El otro error es más fácil de comprender ya que es un viejo conocido en el Río de la Plata: el tipo de cambio fijo, régimen en el que recaemos periódicamente, a veces explícitamente, la mayoría de las veces de facto. Resulta muy difícil que una empresa comprometa inversiones industriales para el mercado de exportación con un régimen cambiario que subordina la competitividad al objetivo de controlar la inflación doméstica. Sin dudas que hay que controlar la inflación, pero para ello existen otros instrumentos. Controlar la inflación deprimiendo el tipo de cambio equivale a matar los mosquitos del jardín bañando al barrio con DDT. ¿Quién en su sano juicio puede planear inversiones fijas –que se amortizan en décadas– arriesgando quedar fuera del mercado de exportaciones por años? No en vano las fábricas de celulosa –que exportan 100% de su producción– exigieron todo tipo de salvaguardas que les garantizan un grado de extraterritorialidad tal que resulta discutible la clasificación de sus exportaciones como “Made in Uruguay”. En efecto, el resto de los sectores se encuentra condenado a exportar con el menor valor agregado posible. Es así que, contando con una formidable industria láctea, terminamos exportando leche en polvo, mientras todo aquel que intente agregar más valor termina fundido. Supimos tener una industria de hilados y tejeduría de lanas, pero hoy solo llegamos a exportar tops, y en muchos casos hasta lana sucia. Lo mismo ocurrió hace tiempo con los cueros, que marchan semiprocesados al resto del mundo… La verdad es que cuando miramos la historia económica del Uruguay de la década del 60 hasta ahora, parece que estuviéramos observando la Revolución Industrial en reverso… ¿Llegaremos a ver que todo nuestro ganado se exporte en pie? ¿O será que Bill Gates y su carne sintética nos ganará la carrera?
Hoy flamean en el horizonte banderas que prometen una salida rápida a este estancamiento estructural que viene de hace décadas y que por un tiempo el astorismo-bergarismo logró disimular muy bien. Lo hizo con un potente mix de gasto público, atraso cambiario, prebendas fiscales y guiñadas a los varios oligopolios que se vieron beneficiados. La cuenta todavía no ha llegado, lo que explica la genuina preocupación de las autoridades económicas por evitar el fatal desenlace que nos esperaba si no cambiábamos el rumbo. El optimismo actual se centra en el alza coyuntural en el precio de los commodities y en las perspectivas de un TLC con China, una de las dos potencias mundiales y nuestro gran comprador de productos.

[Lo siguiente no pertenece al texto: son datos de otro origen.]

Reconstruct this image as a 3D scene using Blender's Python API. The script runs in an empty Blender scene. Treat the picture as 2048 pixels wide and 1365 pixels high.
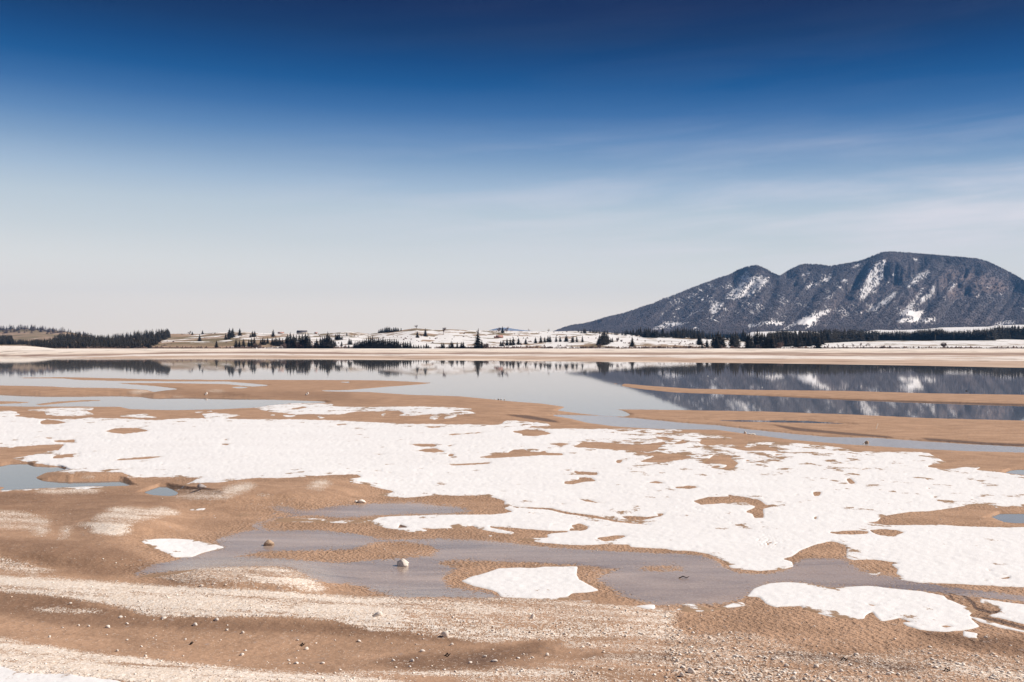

Este es un mundo algo desconocido para Uruguay, ya que siendo el primer acuerdo de libre comercio que firmaríamos, no hemos tenido oportunidad de experimentar su funcionamiento real con países de menor peso relativo. Claramente no tendremos una segunda oportunidad de potenciar nuestra capacidad productiva, por lo que constituye una magnífica oportunidad para revisar cómo nos posicionamos en términos de estructura industrial y competitividad. No es casual que el título del trabajo de los tres economistas de Harvard sea, “Lo que usted exporte importa”.
Lo absolutamente cierto es que no podemos caer en el mismo error de la década del 90, cuando una apertura poco estudiada dejó morir sectores históricos de nuestra industria… y no todos eran fábricas de bujías. Como bien expresó Confucio: “Un pueblo que no conoce su historia está condenado a repetirla”. Sin dudas tenemos mucho para aprender de China en términos comerciales e industriales, pero más importantes aún son las palabras de su gran sabio. En el mundo real, en ese en el que debemos proveer de alimento, vivienda, salud y educación a nuestra población, el camino no es la recompensa.